**WORK TO DO:** Every line with the string "picture" should be gathered.
[start of DATA ENTRIES]
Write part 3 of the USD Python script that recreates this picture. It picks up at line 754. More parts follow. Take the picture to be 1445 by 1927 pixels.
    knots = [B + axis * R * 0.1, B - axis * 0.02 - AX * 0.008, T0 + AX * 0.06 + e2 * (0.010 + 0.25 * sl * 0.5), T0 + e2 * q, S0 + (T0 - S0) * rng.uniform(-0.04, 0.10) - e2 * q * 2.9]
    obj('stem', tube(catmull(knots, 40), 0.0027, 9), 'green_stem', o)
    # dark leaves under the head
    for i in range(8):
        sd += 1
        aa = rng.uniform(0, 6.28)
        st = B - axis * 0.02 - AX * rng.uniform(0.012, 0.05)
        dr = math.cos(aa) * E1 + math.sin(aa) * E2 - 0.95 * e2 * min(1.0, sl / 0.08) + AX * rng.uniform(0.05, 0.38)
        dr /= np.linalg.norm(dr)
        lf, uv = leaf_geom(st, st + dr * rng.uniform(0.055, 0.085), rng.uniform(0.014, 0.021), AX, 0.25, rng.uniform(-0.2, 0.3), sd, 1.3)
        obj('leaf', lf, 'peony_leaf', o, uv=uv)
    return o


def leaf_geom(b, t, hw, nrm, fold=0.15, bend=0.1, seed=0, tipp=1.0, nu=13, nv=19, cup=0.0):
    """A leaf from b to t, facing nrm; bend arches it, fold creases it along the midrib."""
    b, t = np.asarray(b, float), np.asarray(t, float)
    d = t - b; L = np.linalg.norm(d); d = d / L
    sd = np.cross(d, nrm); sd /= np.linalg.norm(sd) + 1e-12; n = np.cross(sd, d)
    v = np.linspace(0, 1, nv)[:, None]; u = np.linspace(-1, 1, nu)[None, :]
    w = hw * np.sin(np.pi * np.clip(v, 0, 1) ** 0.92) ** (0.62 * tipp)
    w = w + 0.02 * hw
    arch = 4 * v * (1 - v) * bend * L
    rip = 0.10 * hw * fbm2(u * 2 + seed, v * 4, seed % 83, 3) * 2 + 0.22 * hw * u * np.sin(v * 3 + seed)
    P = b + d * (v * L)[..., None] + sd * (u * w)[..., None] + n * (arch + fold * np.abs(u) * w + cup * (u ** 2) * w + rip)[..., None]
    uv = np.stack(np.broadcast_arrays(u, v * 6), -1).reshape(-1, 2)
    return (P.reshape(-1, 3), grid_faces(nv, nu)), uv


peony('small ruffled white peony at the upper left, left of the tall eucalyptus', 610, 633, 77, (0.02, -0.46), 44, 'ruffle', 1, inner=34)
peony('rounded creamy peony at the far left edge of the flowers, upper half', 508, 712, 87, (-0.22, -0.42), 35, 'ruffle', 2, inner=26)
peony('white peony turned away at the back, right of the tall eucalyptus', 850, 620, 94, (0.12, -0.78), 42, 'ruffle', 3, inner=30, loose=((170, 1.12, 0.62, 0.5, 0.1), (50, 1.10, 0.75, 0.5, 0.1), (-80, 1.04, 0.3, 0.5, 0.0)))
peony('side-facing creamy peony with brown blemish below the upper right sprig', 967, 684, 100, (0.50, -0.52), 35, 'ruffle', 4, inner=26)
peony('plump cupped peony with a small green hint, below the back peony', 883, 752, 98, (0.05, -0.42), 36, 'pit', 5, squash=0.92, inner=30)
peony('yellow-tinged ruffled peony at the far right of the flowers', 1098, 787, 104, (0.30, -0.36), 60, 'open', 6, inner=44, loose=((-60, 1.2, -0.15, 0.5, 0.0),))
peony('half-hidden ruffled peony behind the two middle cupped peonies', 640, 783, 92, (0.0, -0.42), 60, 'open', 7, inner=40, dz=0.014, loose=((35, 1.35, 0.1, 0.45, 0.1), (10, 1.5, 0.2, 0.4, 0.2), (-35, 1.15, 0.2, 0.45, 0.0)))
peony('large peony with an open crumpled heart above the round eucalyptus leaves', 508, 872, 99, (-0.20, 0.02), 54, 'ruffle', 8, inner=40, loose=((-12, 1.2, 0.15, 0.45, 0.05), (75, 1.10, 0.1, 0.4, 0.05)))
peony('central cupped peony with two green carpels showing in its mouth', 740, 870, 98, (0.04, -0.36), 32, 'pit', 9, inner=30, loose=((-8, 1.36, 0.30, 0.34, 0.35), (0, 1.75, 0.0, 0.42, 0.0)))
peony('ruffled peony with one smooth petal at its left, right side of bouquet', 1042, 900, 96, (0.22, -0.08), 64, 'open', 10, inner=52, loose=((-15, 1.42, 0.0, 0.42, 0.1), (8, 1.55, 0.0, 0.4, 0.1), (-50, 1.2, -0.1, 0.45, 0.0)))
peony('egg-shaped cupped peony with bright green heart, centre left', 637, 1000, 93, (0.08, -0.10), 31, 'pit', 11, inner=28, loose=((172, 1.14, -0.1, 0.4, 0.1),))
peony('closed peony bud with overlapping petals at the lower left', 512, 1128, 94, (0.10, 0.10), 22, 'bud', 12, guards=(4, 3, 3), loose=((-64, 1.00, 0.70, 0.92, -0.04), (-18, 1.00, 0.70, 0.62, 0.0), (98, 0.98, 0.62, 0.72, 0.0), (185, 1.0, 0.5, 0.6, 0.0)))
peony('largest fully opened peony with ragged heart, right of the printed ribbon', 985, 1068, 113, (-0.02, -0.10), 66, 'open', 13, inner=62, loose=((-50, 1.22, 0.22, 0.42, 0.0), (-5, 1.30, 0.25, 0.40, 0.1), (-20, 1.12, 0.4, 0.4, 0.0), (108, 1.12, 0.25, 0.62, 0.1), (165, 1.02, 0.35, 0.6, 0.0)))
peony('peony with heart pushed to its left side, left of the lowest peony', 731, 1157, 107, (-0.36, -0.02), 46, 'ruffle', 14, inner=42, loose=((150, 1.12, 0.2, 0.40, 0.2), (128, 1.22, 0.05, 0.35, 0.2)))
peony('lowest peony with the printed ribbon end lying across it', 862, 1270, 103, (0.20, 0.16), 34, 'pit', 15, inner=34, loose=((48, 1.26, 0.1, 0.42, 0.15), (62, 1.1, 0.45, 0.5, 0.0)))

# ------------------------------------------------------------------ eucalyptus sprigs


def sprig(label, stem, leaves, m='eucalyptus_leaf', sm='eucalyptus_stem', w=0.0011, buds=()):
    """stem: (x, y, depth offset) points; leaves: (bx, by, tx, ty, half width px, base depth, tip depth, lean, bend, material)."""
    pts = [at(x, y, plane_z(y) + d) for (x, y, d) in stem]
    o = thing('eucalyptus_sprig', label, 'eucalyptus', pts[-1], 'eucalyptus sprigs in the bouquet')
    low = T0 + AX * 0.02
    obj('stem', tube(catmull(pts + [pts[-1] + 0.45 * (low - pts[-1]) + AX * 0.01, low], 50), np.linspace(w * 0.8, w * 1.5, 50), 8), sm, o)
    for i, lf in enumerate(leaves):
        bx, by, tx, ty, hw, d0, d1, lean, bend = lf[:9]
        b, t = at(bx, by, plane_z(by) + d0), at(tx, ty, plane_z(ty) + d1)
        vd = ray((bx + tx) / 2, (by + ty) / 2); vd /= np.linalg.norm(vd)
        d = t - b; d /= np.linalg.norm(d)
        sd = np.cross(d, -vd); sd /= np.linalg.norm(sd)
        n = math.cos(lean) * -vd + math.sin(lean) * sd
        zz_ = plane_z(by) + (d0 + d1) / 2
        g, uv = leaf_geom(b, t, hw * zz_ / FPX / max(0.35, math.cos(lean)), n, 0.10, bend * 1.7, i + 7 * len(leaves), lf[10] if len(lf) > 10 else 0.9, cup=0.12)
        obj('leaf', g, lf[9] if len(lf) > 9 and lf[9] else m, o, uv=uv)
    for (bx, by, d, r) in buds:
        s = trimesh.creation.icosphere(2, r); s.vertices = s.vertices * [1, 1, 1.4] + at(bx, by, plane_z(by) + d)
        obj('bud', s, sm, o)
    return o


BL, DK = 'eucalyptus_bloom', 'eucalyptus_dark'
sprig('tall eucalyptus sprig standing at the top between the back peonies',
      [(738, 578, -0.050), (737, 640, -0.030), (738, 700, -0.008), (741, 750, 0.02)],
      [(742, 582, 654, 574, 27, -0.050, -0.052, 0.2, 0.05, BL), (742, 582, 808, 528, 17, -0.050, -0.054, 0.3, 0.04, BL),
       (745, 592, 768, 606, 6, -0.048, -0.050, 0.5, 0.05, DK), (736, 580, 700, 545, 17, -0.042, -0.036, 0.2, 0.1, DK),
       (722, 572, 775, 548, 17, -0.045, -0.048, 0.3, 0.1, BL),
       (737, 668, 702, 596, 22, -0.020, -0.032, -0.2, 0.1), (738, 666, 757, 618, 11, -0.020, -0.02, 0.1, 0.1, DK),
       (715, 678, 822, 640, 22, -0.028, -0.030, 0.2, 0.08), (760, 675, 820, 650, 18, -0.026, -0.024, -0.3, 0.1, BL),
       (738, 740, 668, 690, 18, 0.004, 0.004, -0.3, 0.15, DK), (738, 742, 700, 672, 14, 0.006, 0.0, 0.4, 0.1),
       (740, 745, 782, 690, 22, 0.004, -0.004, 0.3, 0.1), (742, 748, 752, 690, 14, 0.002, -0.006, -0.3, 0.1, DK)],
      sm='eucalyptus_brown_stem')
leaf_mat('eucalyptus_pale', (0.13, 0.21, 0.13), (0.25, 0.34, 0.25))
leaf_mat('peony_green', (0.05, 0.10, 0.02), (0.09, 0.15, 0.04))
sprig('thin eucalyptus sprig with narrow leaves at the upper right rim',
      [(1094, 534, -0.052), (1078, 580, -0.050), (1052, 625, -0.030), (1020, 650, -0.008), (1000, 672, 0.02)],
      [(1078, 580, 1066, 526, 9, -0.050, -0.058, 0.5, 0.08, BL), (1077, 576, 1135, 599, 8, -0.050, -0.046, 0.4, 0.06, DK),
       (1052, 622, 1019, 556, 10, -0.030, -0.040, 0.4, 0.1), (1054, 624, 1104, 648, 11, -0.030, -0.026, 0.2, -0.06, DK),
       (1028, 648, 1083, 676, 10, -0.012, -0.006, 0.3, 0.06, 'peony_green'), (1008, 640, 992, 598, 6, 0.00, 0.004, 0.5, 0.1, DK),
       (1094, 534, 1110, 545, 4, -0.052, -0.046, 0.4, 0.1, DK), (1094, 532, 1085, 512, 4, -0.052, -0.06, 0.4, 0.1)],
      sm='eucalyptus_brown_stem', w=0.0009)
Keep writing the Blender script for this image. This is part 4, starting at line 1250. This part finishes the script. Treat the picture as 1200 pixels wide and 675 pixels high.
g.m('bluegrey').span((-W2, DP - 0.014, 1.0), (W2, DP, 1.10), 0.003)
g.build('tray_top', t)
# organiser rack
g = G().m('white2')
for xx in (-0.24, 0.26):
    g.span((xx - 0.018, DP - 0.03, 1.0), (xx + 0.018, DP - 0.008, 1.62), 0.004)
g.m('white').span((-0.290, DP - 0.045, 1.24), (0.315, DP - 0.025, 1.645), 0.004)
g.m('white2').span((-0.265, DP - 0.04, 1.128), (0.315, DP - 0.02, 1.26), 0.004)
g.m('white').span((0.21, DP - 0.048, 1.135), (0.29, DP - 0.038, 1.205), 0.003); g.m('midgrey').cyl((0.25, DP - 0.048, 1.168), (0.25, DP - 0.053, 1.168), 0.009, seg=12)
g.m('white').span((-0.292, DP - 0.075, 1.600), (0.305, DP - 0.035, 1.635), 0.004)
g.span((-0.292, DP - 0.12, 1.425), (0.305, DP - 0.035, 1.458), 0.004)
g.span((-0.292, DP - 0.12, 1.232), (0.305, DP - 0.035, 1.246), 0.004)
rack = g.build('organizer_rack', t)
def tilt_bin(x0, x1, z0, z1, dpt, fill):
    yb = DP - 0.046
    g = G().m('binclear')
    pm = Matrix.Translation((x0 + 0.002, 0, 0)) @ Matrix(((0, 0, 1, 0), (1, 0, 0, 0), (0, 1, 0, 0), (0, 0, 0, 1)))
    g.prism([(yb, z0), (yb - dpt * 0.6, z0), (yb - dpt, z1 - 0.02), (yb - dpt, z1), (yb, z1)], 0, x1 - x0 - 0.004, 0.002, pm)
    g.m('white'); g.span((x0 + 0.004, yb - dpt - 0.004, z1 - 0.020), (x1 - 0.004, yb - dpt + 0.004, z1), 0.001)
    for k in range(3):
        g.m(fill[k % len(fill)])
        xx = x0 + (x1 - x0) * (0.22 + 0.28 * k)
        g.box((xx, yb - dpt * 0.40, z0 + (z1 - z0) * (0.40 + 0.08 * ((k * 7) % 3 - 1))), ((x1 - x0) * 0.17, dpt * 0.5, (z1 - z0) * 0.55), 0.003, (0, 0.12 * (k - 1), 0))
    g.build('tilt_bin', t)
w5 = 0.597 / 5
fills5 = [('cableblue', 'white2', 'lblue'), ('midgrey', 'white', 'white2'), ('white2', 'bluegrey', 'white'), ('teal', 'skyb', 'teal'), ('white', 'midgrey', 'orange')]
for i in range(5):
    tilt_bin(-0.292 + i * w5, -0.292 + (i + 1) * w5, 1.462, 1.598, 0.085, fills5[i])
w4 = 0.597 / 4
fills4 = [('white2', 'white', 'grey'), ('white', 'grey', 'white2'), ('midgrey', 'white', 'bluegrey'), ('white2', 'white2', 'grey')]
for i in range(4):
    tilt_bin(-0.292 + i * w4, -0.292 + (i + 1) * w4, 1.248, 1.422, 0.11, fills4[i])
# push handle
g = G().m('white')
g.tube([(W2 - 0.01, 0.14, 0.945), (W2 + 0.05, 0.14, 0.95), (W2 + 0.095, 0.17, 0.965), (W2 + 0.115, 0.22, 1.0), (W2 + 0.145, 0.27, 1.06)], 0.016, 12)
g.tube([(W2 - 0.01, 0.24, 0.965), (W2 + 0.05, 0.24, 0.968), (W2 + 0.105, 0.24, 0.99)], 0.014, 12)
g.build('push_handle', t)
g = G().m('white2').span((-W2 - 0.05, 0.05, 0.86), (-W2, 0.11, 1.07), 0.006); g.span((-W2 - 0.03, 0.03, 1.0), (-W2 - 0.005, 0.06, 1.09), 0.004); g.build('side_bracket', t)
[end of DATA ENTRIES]
**RESULT:**
Write part 3 of the USD Python script that recreates this picture. It picks up at line 754. More parts follow. Take the picture to be 1445 by 1927 pixels.
Keep writing the Blender script for this image. This is part 4, starting at line 1250. This part finishes the script. Treat the picture as 1200 pixels wide and 675 pixels high.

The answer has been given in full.